Parents, élèves, ça vous intéresse !
L’admission post-bac (APB), on le sait, a été l’objet de violentes critiques. Le gouvernement d’Edouard Philippe avait promis de procéder à une totale refonte du système : le futur processus en ligne devrait être « plus simple » et « plus rapide », plus proche aussi des aspirations des candidats à la Fac. On attend les décrets d’application, d’ici à fin novembre/début décembre 2017. Au vu des documents de travail sur lesquels viennent de plancher les universitaires de Bourgogne Franche-Comté, l’APB revue et corrigée s’appliquera aux lycéens passant le bac en juin 2018. Elle est assortie de la suppression de la plateforme de sélection par algorithmes – objet de dysfonctionnements endémiques. Point de mire et de… l’ire générale, le tirage au sort (qui s’appliquait aux filières universitaires dans lesquelles le nombre de places était inférieur à la demande) est donc supprimé. Les lycéens pourront émettre jusqu’à 10 vœux non hiérarchisés, sur lesquels les enseignants seront conduits à donner un avis circonstancié, dès le 2e conseil de classe du 2e trimestre. Chaque dossier sera ensuite transmis aux universités, qui auront voix au chapitre. En cas d’appréciations défavorables, le lycéen se verrait offrir la possibilité de maintenir sa candidature sous certaines conditions (par exemple, suivre au préalable un stage ou une formation). Dans la perspective de cette très prochaine restructuration de l’APB, Dijon L’Hebdo a demandé à Jean-Jacques Boutaud, directeur de MASCI (Master en Stratégie de Communications Internationales) à l’Université de Bourgogne d’en évoquer les principes fondamentaux. D’autre part, Pierre Laffitte, directeur général du Groupe Saint-Bénigne ainsi que de Georges Bon, directeur de l’enseignement général et technologique nous livrent leurs réflexions dictées par une longue expérience.

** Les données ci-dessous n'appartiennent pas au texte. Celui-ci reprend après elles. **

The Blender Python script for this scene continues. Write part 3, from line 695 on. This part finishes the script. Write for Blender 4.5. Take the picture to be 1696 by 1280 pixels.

Jean-Jacques Boutaud : « Les doyens se sont réunis récemment, pour livrer leurs commentaires ainsi que leurs observations sur des éléments de la réforme qui sont d’ores et déjà stabilisés et ne changeront plus. Au vu des documents qui nous ont été soumis, il s’en dégage le schéma suivant : faciliter l’accès à l’enseignement supérieur, tout en favorisant la réussite des étudiants inscrits. Pas question de se contenter d’un système mécanique d’inscriptions qui génère un grand nombre d’échecs ! On table sur la réussite de chacun. Comment ? En tenant compte du profil de l’élève et de son projet, et ce, dès le 1er trimestre. Voilà qui implique l’engagement étroit des lycées et l’Université. Je tiens à dégager des textes examinés trois points absolument novateurs :
1) Les deux professeurs principaux de classe de Terminale prendront en charge chaque élève, en tenant compte de ses résultats, de son profil et de leur cohérence avec le projet dudit lycéen.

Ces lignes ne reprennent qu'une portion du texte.